GOAL => Below are some records; quote exactly the lines from the one that contains "Build this scene" through the one that contains "return tuple(((v/255)/12.92 if", inclusive, and no others.

GIVEN RECORDS =>

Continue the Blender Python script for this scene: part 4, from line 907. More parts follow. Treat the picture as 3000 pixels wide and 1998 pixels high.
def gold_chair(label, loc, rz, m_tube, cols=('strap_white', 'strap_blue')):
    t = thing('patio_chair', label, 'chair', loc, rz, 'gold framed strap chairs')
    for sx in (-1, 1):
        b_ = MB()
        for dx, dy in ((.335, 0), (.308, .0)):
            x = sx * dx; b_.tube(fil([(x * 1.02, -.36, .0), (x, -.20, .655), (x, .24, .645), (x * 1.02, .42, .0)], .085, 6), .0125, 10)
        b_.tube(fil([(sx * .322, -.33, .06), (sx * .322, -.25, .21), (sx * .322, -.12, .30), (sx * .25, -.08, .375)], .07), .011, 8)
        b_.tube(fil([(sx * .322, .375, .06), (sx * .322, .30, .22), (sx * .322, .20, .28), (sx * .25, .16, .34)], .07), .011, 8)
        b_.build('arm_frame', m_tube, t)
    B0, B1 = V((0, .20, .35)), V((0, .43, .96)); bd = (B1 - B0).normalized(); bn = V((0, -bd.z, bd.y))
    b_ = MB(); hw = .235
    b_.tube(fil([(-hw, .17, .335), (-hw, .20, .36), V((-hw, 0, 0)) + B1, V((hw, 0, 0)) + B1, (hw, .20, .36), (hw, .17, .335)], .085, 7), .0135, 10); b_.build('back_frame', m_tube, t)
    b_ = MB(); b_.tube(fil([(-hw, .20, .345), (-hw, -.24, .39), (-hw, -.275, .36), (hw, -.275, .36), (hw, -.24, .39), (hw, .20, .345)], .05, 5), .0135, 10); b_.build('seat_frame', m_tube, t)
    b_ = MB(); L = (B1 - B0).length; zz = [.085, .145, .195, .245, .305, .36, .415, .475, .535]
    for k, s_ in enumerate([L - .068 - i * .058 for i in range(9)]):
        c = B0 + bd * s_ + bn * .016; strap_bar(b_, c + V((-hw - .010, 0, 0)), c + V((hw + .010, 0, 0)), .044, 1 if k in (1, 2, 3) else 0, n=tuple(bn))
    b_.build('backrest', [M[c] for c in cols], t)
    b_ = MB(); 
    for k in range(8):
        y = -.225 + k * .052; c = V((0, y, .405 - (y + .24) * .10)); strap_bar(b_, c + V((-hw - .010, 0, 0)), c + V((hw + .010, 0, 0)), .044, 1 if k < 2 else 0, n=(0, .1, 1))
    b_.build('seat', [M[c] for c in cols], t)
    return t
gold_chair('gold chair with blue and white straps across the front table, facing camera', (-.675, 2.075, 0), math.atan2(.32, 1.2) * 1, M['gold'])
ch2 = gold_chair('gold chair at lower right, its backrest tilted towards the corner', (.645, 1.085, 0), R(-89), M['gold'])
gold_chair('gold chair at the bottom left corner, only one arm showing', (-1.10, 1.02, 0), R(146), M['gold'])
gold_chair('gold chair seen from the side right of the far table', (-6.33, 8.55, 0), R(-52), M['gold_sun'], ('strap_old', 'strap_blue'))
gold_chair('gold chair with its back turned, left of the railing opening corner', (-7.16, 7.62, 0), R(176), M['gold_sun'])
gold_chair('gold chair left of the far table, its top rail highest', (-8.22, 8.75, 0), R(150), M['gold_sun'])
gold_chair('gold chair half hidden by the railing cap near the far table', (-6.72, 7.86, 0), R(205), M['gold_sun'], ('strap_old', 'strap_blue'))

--

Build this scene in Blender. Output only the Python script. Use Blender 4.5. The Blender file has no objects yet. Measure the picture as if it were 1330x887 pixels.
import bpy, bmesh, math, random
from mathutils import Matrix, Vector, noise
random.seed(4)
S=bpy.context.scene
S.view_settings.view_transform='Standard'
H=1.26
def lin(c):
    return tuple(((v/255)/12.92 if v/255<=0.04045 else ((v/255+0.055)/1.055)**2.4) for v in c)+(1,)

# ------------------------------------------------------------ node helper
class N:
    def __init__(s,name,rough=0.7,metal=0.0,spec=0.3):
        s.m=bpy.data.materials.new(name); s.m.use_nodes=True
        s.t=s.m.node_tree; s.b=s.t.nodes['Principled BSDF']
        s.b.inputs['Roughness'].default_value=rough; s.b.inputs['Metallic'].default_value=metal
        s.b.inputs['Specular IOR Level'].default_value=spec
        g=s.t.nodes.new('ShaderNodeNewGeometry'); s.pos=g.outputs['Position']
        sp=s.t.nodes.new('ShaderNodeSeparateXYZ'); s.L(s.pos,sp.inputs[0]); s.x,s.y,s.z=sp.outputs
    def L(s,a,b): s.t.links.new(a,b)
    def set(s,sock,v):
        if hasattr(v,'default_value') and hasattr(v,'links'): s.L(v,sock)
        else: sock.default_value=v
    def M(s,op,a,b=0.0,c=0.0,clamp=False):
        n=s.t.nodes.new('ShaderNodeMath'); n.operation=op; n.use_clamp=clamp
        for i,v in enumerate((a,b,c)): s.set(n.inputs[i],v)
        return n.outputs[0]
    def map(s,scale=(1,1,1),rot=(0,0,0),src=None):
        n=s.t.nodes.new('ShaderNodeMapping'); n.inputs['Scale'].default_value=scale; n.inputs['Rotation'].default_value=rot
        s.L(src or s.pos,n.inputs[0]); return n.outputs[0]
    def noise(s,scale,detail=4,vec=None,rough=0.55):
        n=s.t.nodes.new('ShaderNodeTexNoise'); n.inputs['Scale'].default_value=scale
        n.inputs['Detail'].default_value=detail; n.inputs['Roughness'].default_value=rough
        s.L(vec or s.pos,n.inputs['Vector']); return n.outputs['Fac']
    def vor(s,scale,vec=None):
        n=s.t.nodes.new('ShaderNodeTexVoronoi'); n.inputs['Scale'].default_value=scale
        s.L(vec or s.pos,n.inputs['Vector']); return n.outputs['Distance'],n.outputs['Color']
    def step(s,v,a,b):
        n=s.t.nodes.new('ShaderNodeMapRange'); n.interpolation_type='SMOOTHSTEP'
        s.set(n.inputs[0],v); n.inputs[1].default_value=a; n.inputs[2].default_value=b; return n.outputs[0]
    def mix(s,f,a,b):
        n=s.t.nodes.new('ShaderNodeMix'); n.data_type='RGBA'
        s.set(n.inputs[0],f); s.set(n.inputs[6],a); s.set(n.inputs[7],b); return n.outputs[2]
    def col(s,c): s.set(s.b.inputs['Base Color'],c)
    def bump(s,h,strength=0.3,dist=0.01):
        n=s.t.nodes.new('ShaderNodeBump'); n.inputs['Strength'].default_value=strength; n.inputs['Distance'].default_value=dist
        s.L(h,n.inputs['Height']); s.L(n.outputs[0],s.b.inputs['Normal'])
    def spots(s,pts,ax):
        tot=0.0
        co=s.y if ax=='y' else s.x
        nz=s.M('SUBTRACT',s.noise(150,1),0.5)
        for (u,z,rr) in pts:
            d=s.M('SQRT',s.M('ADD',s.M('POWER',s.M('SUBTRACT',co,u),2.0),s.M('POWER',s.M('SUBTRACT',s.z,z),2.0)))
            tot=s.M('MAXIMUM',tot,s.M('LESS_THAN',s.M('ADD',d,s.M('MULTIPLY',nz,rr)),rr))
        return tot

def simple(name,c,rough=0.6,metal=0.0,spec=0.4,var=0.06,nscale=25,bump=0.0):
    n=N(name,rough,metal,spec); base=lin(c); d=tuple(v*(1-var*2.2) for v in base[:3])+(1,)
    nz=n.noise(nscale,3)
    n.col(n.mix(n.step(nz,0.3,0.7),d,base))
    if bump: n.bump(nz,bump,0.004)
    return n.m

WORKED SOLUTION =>
Build this scene in Blender. Output only the Python script. Use Blender 4.5. The Blender file has no objects yet. Measure the picture as if it were 1330x887 pixels.
import bpy, bmesh, math, random
from mathutils import Matrix, Vector, noise
random.seed(4)
S=bpy.context.scene
S.view_settings.view_transform='Standard'
H=1.26
def lin(c):
    return tuple(((v/255)/12.92 if v/255<=0.04045 else ((v/255+0.055)/1.055)**2.4) for v in c)+(1,)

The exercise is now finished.